One of the most significant “successes” of the independence process has been to watch people as my mother at the Societat Civil Catalana’s demonstration. You will never see my mother with a rag, neither Catalan nor Spanish; not even a kitchen rag. For her, flags have always been “dirty bloodied rags”, she said to me when, like any young with political concerns, I flirted with pro-independence movement during my college years.
That Sunday, however, like many other thousands of Catalans, she decided to go to Barcelona. She confesses that, at her 62 years, never thought that she would find herself surrounded by Spanish flags. She belongs to the generation that suffered the Franco’s dictatorship and at the slightest contact with the insignia she inevitably feels some rejection. But she tries. Her wisdom prevails over biases; she knows that, no matter what they said, Franco is dead, Spain is a democracy and Catalonia is free and thriving as never before.
She speaks with the moral authority of someone who not only has lived under dictatorship; she also fought within the PSUC (Unified Socialist Party of Catalonia), in the tough times, when only a few dared to take to the streets, and the Catalan bourgeoisie —the grandfathers of the CUP’s systemic rebels— held positions as civil governors and made businesses with the ones they consider now their oppressors. Sure, today everybody claims that they also had to run away from the Francoist police. But are fewer the ones that, like her, avoided to be prosecuted by the Public Order Tribunal, thanks to the Law of Amnesty in 1977.

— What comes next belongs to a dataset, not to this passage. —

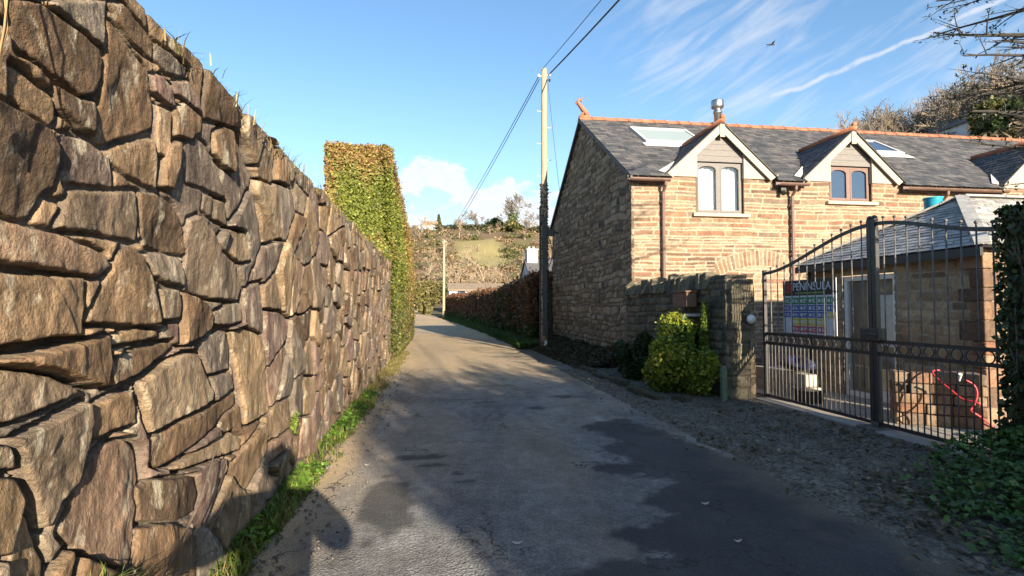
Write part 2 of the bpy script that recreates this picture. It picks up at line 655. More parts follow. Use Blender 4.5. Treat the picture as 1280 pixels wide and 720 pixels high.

As it might be the case for many of those who were that day in Barcelona, my mother has evolved toward moderate positions too, and that day another taboo was broken: she rallied surrounded by Spanish flags. This insignia that, ironically, today protects our rights because it does not require a sentimental adherence. Just administrative loyalty, unlike the independentist flag, which excludes to anyone that does not sympathize with its plans.